13. In the light of above discussion, it is clear that services provided by the appellant are purely the services of CICS as defined under section 65 (25b) of the Act and when such service is provided with respect to road, bridges, tunnels etc. these are exempted from the tax liability. Hence no question arises for any service tax liability even on the main contractor. Though the Department has relied upon Mega Circular No.96/2007 dated 23.08.2007 wherein it has been held that services provided by sub-contractors are in the nature of input services, service tax is therefore leviable but we hold that the said circular is not applicable in the given set of circumstances, where the activity of subcontractor is not a deviation of the exempted activity of the main contractor. The main contractor has been awarded the contract of constructing Roads, Pillars, Bridges etc. and appellant as sub-contractor is constructing support to said construction.

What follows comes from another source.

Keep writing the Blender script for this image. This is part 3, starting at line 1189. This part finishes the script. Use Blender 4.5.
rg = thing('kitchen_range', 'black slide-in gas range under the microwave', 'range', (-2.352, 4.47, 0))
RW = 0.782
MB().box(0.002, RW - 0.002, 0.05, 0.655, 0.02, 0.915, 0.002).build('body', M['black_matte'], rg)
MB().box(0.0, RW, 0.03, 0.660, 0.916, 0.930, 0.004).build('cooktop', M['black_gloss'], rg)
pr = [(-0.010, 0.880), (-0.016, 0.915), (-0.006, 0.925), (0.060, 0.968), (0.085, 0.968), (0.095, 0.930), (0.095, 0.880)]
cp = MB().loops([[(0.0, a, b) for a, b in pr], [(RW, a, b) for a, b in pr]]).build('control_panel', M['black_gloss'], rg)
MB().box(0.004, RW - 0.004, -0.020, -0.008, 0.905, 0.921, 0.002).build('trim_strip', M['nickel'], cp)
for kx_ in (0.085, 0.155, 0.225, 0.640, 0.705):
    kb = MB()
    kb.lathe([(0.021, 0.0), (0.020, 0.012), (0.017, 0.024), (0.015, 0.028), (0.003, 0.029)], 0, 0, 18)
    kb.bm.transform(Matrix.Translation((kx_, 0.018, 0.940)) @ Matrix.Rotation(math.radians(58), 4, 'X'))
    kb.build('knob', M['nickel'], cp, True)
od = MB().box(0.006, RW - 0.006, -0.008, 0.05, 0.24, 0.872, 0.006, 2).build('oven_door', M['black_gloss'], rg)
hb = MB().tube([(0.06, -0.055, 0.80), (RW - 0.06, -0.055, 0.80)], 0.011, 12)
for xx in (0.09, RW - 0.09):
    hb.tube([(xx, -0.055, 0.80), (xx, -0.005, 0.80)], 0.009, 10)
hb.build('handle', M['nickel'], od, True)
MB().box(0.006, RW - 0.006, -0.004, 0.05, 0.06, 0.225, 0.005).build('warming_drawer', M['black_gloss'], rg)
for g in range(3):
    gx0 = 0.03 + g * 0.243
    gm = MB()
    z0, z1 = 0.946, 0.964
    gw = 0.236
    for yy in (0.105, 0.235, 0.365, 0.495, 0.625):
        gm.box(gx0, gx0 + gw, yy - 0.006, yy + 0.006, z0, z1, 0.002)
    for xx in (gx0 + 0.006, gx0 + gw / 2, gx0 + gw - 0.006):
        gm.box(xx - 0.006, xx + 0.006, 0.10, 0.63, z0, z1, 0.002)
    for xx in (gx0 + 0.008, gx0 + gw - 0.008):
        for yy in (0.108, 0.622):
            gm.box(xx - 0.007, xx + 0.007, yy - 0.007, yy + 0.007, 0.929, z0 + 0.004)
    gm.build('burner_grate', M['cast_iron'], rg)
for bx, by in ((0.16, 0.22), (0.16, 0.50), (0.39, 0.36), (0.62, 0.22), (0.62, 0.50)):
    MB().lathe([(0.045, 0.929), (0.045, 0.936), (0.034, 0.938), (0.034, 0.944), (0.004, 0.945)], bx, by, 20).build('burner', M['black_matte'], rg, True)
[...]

14. As already held above, his activity falls under construction services, we accordingly, hold that there is neither any misrepresentation nor any suppression of fact on part of the appellant. The extended period has wrongly been invoked while issuing the impugned Show Cause Notice. For the same reason, there appears no circumstance for the imposition of penalty. Resultantly the entire demand otherwise gets barred by time.
15. In the light of entire above discussion, we hold that the order of Commissioner (Appeals) while remitting back the matter to the Original Adjudicating Authority after classifying the impugned activity as works contract service is beyond to what was proposed in the Show Cause Notice, is not sustainable. At this stage, we refrain ourselves to delve into the competence of Commissioner (Appeal) for remitting back the matter as the same is not necessary for the impugned adjudication. Consequent to the entire above discussion, the order under challenge is hereby set aside and the appeal stands allowed.